(Dataset items)
· · ·

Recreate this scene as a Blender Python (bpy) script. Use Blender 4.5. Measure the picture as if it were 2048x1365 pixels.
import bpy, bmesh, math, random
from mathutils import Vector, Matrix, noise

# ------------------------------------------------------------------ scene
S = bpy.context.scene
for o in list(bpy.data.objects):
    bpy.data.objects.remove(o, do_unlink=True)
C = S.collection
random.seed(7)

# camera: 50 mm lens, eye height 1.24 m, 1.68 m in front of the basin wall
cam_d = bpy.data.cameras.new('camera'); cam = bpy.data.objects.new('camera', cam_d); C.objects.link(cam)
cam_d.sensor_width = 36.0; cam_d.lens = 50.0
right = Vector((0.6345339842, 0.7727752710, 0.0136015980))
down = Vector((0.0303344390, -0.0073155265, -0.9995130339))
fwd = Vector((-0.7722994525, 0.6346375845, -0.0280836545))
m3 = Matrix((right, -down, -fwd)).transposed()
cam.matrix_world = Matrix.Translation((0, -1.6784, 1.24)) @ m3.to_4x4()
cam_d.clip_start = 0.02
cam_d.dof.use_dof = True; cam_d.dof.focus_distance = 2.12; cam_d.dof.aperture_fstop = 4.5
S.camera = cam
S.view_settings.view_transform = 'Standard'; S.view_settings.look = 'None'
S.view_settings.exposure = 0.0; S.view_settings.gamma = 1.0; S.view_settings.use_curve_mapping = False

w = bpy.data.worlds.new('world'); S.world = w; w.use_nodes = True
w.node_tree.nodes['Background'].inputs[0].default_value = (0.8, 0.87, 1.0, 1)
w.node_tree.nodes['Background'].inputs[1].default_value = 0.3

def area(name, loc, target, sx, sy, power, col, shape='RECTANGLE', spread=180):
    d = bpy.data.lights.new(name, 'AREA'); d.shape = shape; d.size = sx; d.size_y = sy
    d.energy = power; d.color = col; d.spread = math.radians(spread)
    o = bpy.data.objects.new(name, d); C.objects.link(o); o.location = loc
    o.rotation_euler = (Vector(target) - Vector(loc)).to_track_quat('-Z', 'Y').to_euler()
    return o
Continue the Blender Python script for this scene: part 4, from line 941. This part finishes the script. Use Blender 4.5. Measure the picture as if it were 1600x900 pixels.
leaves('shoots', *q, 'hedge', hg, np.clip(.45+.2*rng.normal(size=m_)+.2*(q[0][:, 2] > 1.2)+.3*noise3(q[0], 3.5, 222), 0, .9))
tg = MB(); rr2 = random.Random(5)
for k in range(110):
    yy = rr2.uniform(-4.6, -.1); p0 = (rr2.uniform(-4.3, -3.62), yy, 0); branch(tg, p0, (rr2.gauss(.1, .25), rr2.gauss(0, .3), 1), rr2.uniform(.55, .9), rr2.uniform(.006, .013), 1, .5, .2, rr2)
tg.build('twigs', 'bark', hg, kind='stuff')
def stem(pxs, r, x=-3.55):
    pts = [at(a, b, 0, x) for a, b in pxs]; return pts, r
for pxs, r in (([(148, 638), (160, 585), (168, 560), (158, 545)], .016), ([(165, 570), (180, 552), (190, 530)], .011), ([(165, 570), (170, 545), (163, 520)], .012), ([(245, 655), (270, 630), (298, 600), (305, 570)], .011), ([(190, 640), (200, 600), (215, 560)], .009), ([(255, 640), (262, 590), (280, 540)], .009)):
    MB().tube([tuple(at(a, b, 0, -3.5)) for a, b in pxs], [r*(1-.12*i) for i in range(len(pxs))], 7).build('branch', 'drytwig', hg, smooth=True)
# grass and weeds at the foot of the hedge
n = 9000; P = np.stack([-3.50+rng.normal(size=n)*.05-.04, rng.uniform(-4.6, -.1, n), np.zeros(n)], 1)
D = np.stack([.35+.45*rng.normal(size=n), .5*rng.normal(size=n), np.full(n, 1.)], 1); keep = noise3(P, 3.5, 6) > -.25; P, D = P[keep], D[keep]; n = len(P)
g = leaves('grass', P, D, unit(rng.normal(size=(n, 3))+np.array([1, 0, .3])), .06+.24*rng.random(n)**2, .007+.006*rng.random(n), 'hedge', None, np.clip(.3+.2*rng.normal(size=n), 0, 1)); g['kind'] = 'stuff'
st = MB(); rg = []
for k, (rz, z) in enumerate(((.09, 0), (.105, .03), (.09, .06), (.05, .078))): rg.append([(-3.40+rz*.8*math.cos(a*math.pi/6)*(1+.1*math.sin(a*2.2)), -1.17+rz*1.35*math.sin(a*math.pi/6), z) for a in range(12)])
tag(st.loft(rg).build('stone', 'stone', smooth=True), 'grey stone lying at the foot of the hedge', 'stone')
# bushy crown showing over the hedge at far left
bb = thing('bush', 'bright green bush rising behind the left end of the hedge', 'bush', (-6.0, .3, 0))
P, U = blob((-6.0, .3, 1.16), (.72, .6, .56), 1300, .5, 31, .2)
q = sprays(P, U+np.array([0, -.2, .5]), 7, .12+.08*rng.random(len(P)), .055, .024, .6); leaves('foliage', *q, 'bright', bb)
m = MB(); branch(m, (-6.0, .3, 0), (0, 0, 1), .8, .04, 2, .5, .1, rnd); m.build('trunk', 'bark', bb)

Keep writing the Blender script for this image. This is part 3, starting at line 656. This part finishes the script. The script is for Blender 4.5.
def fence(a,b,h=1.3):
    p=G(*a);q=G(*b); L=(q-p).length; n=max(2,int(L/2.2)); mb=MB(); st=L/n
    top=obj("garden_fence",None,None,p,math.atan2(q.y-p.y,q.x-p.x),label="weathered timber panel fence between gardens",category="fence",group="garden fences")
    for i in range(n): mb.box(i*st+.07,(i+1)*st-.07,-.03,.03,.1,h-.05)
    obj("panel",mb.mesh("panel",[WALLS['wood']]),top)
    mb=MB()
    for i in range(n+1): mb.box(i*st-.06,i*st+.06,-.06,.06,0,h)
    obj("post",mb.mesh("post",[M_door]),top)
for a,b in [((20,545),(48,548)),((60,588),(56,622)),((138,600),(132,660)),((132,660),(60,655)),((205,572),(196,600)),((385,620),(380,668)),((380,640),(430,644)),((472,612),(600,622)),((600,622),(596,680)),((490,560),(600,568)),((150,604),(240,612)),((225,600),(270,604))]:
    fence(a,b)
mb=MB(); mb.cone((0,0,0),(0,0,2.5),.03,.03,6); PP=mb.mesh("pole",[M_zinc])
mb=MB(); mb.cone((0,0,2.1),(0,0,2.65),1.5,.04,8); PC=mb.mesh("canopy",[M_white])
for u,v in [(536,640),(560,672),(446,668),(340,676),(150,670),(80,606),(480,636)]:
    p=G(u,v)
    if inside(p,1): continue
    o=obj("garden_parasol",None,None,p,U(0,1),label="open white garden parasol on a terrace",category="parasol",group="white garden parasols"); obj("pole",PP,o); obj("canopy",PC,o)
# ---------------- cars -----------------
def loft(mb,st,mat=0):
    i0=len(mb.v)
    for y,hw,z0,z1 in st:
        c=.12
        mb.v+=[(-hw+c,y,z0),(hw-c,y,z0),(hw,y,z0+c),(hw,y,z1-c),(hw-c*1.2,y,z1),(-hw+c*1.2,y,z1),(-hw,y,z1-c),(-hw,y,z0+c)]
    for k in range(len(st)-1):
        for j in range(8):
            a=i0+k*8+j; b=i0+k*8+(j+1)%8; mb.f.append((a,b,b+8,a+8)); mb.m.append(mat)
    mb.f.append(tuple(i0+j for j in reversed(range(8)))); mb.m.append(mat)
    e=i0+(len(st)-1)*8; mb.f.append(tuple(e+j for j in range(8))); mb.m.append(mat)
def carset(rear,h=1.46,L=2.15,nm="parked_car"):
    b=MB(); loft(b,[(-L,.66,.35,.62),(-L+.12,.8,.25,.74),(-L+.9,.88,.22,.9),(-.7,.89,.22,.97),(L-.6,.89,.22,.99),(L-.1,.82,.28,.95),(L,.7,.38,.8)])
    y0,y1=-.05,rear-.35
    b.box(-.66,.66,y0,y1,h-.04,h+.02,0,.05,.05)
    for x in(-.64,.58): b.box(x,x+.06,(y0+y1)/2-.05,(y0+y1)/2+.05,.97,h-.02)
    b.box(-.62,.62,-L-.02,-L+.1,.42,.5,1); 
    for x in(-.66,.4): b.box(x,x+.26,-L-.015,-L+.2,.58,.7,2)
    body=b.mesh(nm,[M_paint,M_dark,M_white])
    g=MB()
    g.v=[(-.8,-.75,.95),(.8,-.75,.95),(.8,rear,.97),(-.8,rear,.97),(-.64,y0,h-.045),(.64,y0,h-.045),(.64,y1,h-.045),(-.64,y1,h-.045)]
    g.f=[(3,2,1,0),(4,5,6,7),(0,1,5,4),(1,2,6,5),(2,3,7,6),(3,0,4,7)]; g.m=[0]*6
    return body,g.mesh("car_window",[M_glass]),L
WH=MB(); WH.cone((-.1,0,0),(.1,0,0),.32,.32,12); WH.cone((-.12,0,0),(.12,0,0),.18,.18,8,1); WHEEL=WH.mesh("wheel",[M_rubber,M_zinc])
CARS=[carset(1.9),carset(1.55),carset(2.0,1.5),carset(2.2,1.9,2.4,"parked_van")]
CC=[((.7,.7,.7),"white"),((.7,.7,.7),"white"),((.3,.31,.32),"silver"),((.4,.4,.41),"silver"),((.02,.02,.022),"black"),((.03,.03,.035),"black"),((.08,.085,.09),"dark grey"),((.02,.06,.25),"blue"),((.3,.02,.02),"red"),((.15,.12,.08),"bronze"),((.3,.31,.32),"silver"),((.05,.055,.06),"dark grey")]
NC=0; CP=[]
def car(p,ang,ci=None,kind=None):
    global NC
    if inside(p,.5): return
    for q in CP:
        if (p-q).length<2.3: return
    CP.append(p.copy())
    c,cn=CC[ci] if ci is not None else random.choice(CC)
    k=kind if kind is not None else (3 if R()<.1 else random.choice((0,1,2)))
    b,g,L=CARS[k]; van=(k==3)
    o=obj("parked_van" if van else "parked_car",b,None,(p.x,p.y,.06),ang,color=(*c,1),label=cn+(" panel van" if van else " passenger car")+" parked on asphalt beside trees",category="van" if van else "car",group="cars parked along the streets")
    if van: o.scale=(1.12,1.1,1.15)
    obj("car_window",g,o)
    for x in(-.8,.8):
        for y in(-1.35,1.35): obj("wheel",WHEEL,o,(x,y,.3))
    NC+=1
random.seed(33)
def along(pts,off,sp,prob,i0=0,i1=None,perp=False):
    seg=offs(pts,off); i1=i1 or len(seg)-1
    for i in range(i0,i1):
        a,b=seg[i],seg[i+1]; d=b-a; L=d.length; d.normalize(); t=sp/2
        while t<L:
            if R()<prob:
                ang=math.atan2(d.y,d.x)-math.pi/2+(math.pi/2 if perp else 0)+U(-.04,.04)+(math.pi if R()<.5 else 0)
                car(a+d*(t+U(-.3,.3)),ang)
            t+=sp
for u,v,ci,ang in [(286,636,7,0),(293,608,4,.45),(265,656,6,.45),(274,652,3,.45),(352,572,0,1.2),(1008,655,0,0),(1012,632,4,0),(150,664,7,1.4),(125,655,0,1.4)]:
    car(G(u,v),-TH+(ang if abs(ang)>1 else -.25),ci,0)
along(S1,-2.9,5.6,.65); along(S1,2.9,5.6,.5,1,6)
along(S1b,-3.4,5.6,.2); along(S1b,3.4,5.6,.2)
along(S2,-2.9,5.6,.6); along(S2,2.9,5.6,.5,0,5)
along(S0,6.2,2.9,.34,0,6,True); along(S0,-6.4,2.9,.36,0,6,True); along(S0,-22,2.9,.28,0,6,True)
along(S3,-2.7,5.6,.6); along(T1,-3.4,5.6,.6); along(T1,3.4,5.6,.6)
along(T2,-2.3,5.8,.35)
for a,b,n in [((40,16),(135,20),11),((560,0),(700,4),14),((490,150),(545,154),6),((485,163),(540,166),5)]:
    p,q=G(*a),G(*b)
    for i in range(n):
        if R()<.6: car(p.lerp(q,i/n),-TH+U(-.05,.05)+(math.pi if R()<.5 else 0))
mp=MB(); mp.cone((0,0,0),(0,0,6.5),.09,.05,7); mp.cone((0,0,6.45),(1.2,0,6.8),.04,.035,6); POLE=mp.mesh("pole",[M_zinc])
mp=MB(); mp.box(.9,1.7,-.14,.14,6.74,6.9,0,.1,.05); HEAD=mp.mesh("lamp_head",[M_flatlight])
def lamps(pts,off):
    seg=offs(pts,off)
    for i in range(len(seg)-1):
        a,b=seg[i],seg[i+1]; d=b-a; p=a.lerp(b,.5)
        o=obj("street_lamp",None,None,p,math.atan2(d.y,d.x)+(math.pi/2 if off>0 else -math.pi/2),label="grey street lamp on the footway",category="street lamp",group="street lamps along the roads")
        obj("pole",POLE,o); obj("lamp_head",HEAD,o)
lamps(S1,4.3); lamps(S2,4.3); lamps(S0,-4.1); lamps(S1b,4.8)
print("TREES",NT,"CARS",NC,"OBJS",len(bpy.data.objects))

· · ·

Up to and including the line with "from mathutils import Vector, Matrix, noise", repeat the data exactly, starting from its first line; nothing else belongs in the response.

Recreate this scene as a Blender Python (bpy) script. Use Blender 4.5. Measure the picture as if it were 2048x1365 pixels.
import bpy, bmesh, math, random
from mathutils import Vector, Matrix, noise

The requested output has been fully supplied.